◆ **TO DO**: Print all entries precisely as they are written.

Scene modeling code data:

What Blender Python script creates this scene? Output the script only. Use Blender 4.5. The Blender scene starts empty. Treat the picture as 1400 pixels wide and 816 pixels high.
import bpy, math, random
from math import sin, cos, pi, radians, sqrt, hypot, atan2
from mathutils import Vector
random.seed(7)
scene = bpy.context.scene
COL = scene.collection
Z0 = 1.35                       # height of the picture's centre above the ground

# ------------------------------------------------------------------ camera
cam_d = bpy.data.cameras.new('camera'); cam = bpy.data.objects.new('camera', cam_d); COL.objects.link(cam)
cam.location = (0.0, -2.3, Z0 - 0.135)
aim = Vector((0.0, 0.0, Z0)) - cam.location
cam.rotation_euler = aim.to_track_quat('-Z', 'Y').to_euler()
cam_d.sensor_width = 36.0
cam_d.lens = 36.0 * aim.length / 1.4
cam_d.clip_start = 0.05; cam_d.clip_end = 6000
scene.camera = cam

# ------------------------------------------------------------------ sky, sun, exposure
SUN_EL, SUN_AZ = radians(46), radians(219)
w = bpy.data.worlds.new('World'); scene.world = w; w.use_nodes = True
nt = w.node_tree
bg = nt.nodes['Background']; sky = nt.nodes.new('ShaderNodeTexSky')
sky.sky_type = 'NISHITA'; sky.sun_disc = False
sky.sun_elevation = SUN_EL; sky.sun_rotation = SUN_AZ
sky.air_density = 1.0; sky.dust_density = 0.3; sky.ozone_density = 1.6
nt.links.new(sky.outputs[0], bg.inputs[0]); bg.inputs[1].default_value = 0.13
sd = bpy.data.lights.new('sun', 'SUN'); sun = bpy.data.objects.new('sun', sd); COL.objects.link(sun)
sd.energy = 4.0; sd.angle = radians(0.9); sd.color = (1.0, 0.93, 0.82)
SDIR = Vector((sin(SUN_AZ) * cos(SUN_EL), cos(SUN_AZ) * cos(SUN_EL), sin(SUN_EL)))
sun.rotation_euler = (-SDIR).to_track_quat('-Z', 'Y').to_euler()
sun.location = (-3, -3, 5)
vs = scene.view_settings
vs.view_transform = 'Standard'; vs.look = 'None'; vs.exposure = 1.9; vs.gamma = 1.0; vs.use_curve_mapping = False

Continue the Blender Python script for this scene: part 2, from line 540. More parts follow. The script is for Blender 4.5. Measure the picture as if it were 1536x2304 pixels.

◆ **TASK ANSWER**:
What Blender Python script creates this scene? Output the script only. Use Blender 4.5. The Blender scene starts empty. Treat the picture as 1400 pixels wide and 816 pixels high.
import bpy, math, random
from math import sin, cos, pi, radians, sqrt, hypot, atan2
from mathutils import Vector
random.seed(7)
scene = bpy.context.scene
COL = scene.collection
Z0 = 1.35                       # height of the picture's centre above the ground

# ------------------------------------------------------------------ camera
cam_d = bpy.data.cameras.new('camera'); cam = bpy.data.objects.new('camera', cam_d); COL.objects.link(cam)
cam.location = (0.0, -2.3, Z0 - 0.135)
aim = Vector((0.0, 0.0, Z0)) - cam.location
cam.rotation_euler = aim.to_track_quat('-Z', 'Y').to_euler()
cam_d.sensor_width = 36.0
cam_d.lens = 36.0 * aim.length / 1.4
cam_d.clip_start = 0.05; cam_d.clip_end = 6000
scene.camera = cam

# ------------------------------------------------------------------ sky, sun, exposure
SUN_EL, SUN_AZ = radians(46), radians(219)
w = bpy.data.worlds.new('World'); scene.world = w; w.use_nodes = True
nt = w.node_tree
bg = nt.nodes['Background']; sky = nt.nodes.new('ShaderNodeTexSky')
sky.sky_type = 'NISHITA'; sky.sun_disc = False
sky.sun_elevation = SUN_EL; sky.sun_rotation = SUN_AZ
sky.air_density = 1.0; sky.dust_density = 0.3; sky.ozone_density = 1.6
nt.links.new(sky.outputs[0], bg.inputs[0]); bg.inputs[1].default_value = 0.13
sd = bpy.data.lights.new('sun', 'SUN'); sun = bpy.data.objects.new('sun', sd); COL.objects.link(sun)
sd.energy = 4.0; sd.angle = radians(0.9); sd.color = (1.0, 0.93, 0.82)
SDIR = Vector((sin(SUN_AZ) * cos(SUN_EL), cos(SUN_AZ) * cos(SUN_EL), sin(SUN_EL)))
sun.rotation_euler = (-SDIR).to_track_quat('-Z', 'Y').to_euler()
sun.location = (-3, -3, 5)
vs = scene.view_settings
vs.view_transform = 'Standard'; vs.look = 'None'; vs.exposure = 1.9; vs.gamma = 1.0; vs.use_curve_mapping = False

Continue the Blender Python script for this scene: part 2, from line 540. More parts follow. The script is for Blender 4.5. Measure the picture as if it were 1536x2304 pixels.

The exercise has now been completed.